36 thoughts on “Tightening Up Security for Comments

  1. Jay E.

    If you don’t do so already, I’d also suggest closing comments after a certain number of days. Some bloggers I know only leave comments open for a week or two; I leave mine open for a month as I know some of my regular readers have irregular schedules.

    Liked by 4 people

    1. Mitch Zeissler Post author

      Good suggestions.

      Prior to this post I had left comments open forever, as I often have new readers want to join in on old posts. But no longer; I have now adopted a 30-day open period for commenting as well. I’ve noticed that spammers will target the old posts for some reason, though their logic fails me.

      Liked by 2 people

    2. Jay E.

      Until last week, I did the same thing. I had hundreds of spam comments per week. Now, I have a 32-day policy. We’ll see how that goes.

      Like

    3. Mitch Zeissler Post author

      No, truly I cannot. Especially when I see that the spam filters have already dealt with almost two hundred thousand of them on this site, as of this writing — out-numbering real comments by over 10-to-1!

      If it weren’t for the spam filters, the only thing I’d be doing is deleting spam.

      Liked by 1 person

  2. anitaozolins

    That is very disappointing you have to deal with such “security breeches’. Seriously, some people have nothing better to do than take you down. Rise above, be strong! And most importantly, keep writing! 🙂

    Like

    1. Mitch Zeissler Post author

      That makes two of us, Julie.

      Just to be clear — the recent ruling affects only the European Union at this point, and doesn’t directly impact any laws there… yet.

      However, many of my readers are from the EU, and my concern is that I might somehow be found liable in the event someone from there took offense at a comment posted here by a spammer or a provocateur. Thus the enhanced security to make things even safer for my readers here, and to protect me as well.

      Liked by 1 person

  3. Leanne Cole

    FAir enough too, I moderate all comments, so if they are ones that I don’t want they never get published. It was the best thing I ever did. The new thing I’m stopping is people adding their web address to their comment for me to go and take a look, like I don’t have enough to do already. I let the comment go, but I edit it to remove that part.

    Liked by 1 person

    1. Mitch Zeissler Post author

      Leanne, do you moderate each individual comment on your site? Or just the initial comment, which then allows the person commenting to become “trusted”, and then just keep a watchful eye on things?

      I ask because I normally moderate only the initial comment and trust that the person commenting will behave from that point forward; however, I recently found someone abusing that privilege, and I had to go back and remove all of their comments across my entire site.

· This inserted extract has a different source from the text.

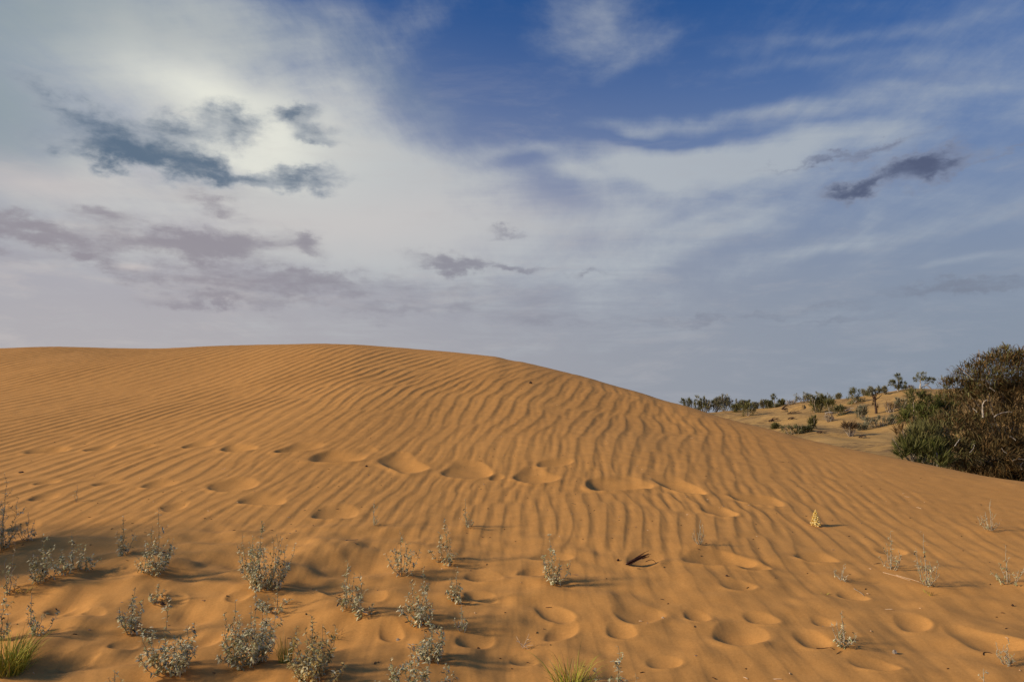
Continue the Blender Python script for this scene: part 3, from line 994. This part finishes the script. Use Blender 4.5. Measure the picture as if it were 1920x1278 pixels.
# ------------------------------------------------------------------ debris lying on the sand
def build_debris():
    # bundle of dark twigs in a footprint
    x, y = hit_dune(1186, 1058)
    k = y / FPX
    root = thing('twig_bundle', 'dark red-brown bundle of dry twigs lying in a footprint', 'twigs', (x, y, dune_z(x, y)))
    for i in range(17):
        a = U(-0.30, 0.42)
        L = U(0.6, 1.0) * 46 * k
        p0 = np.array((-10 * k + U(-4, 4) * k, U(-6, 6) * k, 0.006 + U(0, 0.012)))
        p2 = p0 + np.array((L * math.cos(a), L * math.sin(a) * 0.7, 0.012 + L * U(0.10, 0.50)))
        pts = bez(p0, (p0 + p2) / 2 + np.array((0, 0, 0.012)), p2, 6, 0.002)
        s = Soup()
        s.tube(pts, U(0.003, 0.0055), 0.0012, 5)
        s.build('twig', [M_TWIG_DRY if i == 8 else M_WOOD_RED], root)
    s = Soup()
    c = np.array((24 * k, 0, 0.03))
    s.tube(bez(c, c + np.array((16 * k, 0, 0.035)), c + np.array((20 * k, 0, -0.022)), 6), 0.0022, 0.0012, 4)
    s.build('twig', [M_WOOD_RED], root)
    # pale forked twig
    x, y = hit_dune(981, 1212)
    k = y / FPX
    root = thing('dry_twig', 'pale pinkish forked dry twig on sand left of the grass tuft', 'twig', (x, y, dune_z(x, y)))
    for (x0, z0, x1, z1) in [(0, 2, -12, 20), (0, 2, 11, 25), (-12, 16, 9, 3), (0, 5, 18, 10), (2, 9, 14, 12), (-3, 4, -6, 16), (1, 0, 3, -10), (8, 17, 14, 19)]:
        s = Soup()
        s.tube(bez((x0 * k, U(-5, 5) * k, z0 * k), ((x0 + x1) / 2 * k, U(-5, 5) * k, (z0 + z1) / 2 * k + 1 * k), (x1 * k, U(-12, 12) * k, max(z1, -2) * k), 5, 0.0012), 0.0021, 0.0011, 4)
        s.build('twig', [M_TWIG_DRY], root)
    # single bits
    bits = [
        (305, 1131, 9, 5, M_WOOD_DARK, 'black clod lying at the rim of the dark hole'),
        (995, 719, 7, 4, M_WOOD_DARK, 'small black chip high on the dune near its crest'),
        (40, 887, 10, 3, M_WOOD_DARK, 'brown leaf chip alone on ripples at the far left'),
        (746, 1200, 8, 5, M_TWIG, 'grey-brown stub standing in a shallow hollow below the upright herb'),
        (897, 1214, 8, 5, M_WOOD_RED, 'tiny reddish crumb in the hollow right of the leafy herb'),
        (1677, 1224, 10, 7, M_TWIG, 'grey pebble-like clod on smooth sand right of the green-tipped herb'),
        (1159, 1052, 6, 4, M_WOOD_RED, 'reddish crumb at the left rim of the twig footprint'),
        (1363, 1081, 6, 3, M_WOOD_DARK, 'dark crumb below the wide footprint right of the twig bundle'),
        (1899, 1135, 5, 4, M_WOOD_DARK, 'dark crumb alone on smooth sand near the right edge'),
        (687, 875, 5, 3, M_WOOD_DARK, 'dark speck beside the footprint row left of centre'),
        (1243, 1160, 6, 3, M_TWIG_DRY, 'pale chip in the large footprint of the lower right'),
    ]
    for px, row, wp, hp, m, label in bits:
        x, y = hit_dune(px, row)
        k = y / FPX
        a, h = wp * k / 2, hp * k
        s = Soup()
        rings = [(0.0, 0.7), (0.35, 1.0), (0.75, 0.75)]
        for zf, rf in rings:
            for j in range(7):
                an = 6.283 * j / 7
                r = rf * U(0.75, 1.15)
                s.v.append((a * r * math.cos(an), a * 0.7 * r * math.sin(an), h * zf * U(.8, 1.2) - 0.002))
        s.v.append((a * U(-.3, .3), 0, h))
        for q in range(2):
            for j in range(7):
                s.f.append((q * 7 + j, q * 7 + (j + 1) % 7, q * 7 + 7 + (j + 1) % 7, q * 7 + 7 + j))
        for j in range(7):
            s.f.append((14 + j, 14 + (j + 1) % 7, 21))
        s.m = [0] * len(s.f)
        o = s.build('debris_chip', [m])
        o.location = (x, y, dune_z(x, y))
        tag(o, label, 'debris', 'bits of debris lying on the sand')
    # fallen twigs
    sticks = [
        (1546, 1216, 26, -20, M_WOOD_RED, 'dark twig lying in the hollow beside the green-tipped herb'),
        (660, 1016, 22, 35, M_TWIG, 'curved grey twig lying below the lone bowl-shaped footprint'),
        (1610, 1112, 14, -60, M_TWIG, 'short grey twig lying right of the crooked leafless herb'),
        (1680, 1085, 34, -38, M_TWIG_DRY, 'thin pale runner trailing from the foot of the left twiggy herb'),
        (1702, 1090, 30, -40, M_TWIG_DRY, 'thin pale runner lying left of the tall twiggy herb'),
        (1850, 1228, 18, 5, M_WOOD_RED, 'reddish twig in the hollow near the lower right corner'),
    ]
    for px, row, lp, ang, m, label in sticks:
        x, y = hit_dune(px, row)
        k = y / FPX
        L = lp * k
        s = Soup()
        n = 7
        pts = []
        z0 = dune_z(x, y)
        for i in range(n):
            t = i / (n - 1) - 0.5
            qx = L * t * math.cos(R(ang)) + 0.004 * math.sin(t * 7)
            qy = L * t * math.sin(R(ang)) * 2.2 + 0.01 * math.cos(t * 5)
            pts.append(np.array((qx, qy, dune_z(x + qx, y + qy) - z0 + 0.002)))
        s.tube(pts, 0.0022, 0.0012, 5)
        o = s.build('fallen_twig', [m])
        o.location = (x, y, z0)
        tag(o, label, 'twig', 'twigs lying on the sand')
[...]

      And like yourself, I’ve been removing web addresses from comments — unless they are pertinent to the comment thread, and even then I’ll check them out to make certain they aren’t spam.

      Like

    1. Mitch Zeissler Post author

      As a result of the European Union ruling, I don’t know that we are specifically responsible for comments posted to websites here in the US, but I can see how someone from there might decide to make a case for it and challenge a US website owner in US courts while citing the EU ruling. International law as it pertains to the global Internet is not my strong suit, but I’d rather be safe than sorry.

      Liked by 1 person

    2. JoHanna Massey

      I agree Mitch. Who wants to find themselves in the position of being the ‘test case” when what they thought they were doing was being fair about giving voice to others on their site.

      Like

  4. narble

    This is another example of penisheads (no profanity there) making life more difficult for those of us who are free-spirited and free-minded. I applaud your diligence. I don’t mind the extra effort if it can make your life easier.

    Liked by 1 person

  5. alex

    I very well understand and this is a major problem on the internet. I even do not allow any comment on my site and each of them has to be approved by myself. I guess this is nowadays the only way to get rid of these robots. It’s not funny but necessary. Best, Alex.